District Attorney John Haroldson noted at the hearing that aspects of the case were grisly and disturbing, but that, out of respect for the victims’ family, he would not go into detail about the murders. Instead, he held up a photograph of Baker and Theo when they were alive.

“The loss to the Baker family, not surprisingly, has been devastating,” Haroldson said.

Baker’s sisters had harsh words for Martinez-Aquepucho.

“I hope your misery eats away at you until you don’t have the will to open your eyes anymore,” Jordan Savage said. “I think you deserve a greater punishment than our legal system has given you. It is my hope that your mind punishes you in a greater way.”

Noelle Cummings lamented that sometimes it’s difficult to think about good memories of Baker and Theo because images of the brutal murders go hand in hand with the memories.

“When remembering my sister and my nephew, it’s impossible to forget how they died. It wasn’t an accident. It was an intentional, planned attack,” she said. “You took the life of not one but two innocent people — a mother and her infant child. You didn’t have that right; it wasn’t yours.

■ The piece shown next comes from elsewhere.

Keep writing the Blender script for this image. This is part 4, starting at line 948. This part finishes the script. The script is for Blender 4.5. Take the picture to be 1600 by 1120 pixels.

You stole them from me, from my brother, from my sisters, from my family and friends.”

Before handing down his sentence, Judge Williams spoke to Martinez-Aquepucho.

“It’s difficult for the court to come to grips with your background and your seemingly very bright future,” he said, “that through your desperation you thought this was your only remedy, the only proper out, to take the lives of your loved ones.”